A few days earlier it surprised the market by announcing the purchase of a 50 per cent stake in Brazilian group Almeida Junior Shopping Centers for $440 million.

Mr Lowy also said the group remained committed to selling about $2 billion worth of US shopping malls by the end of calendar 2011.

Westfield reported that it would meet its full-year guidance for earnings, distributions and revenue, confirming its 2011 full year forecast of between 64 and 65 cents per security.

Revenue was down 24.5 per cent at $1.36 billion, and earnings before interest, tax, currency derivatives and property revaluations were 26.8 per cent lower at $955.22 million.

Net property income increased by six per cent during the half year and a 50 per cent increase in the group’s management and development income.

Property income grew by eight per cent in England by one per cent in the United States and by 4.6 per cent in Australia.

Morningstar analyst Scott Courtney said the result revealed lower earnings per security than expected as the US portfolio “underperformed”.

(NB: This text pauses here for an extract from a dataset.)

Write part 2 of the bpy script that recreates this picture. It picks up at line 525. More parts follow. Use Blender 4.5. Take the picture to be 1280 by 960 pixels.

“The development pipeline remains solid with $4.5 billion in projects under construction,” Mr Courtney said.

The company’s expansion into Brazil and Europe would be funded primarily from proceeds from the Stratford development in the UK while weakness in the US market was expected to affect the timing of the rationalising of the US portfolio.

Westfield declared an interim distribution of 24.2 cents per security.

The company said it was focused on investing in shopping centres with strong franchise characteristics that ware resilient through economic cycles.

The company remained tight-lipped about future expansion plans once its asset sales were completed.

Despite falls in the company’s security price this year, markets generally got the price right over the long term, Mr Lowy said.

Westfield Group securities closed six cents higher at $8.20, almost $2 lower than the group’s recent high at $10.16 in February.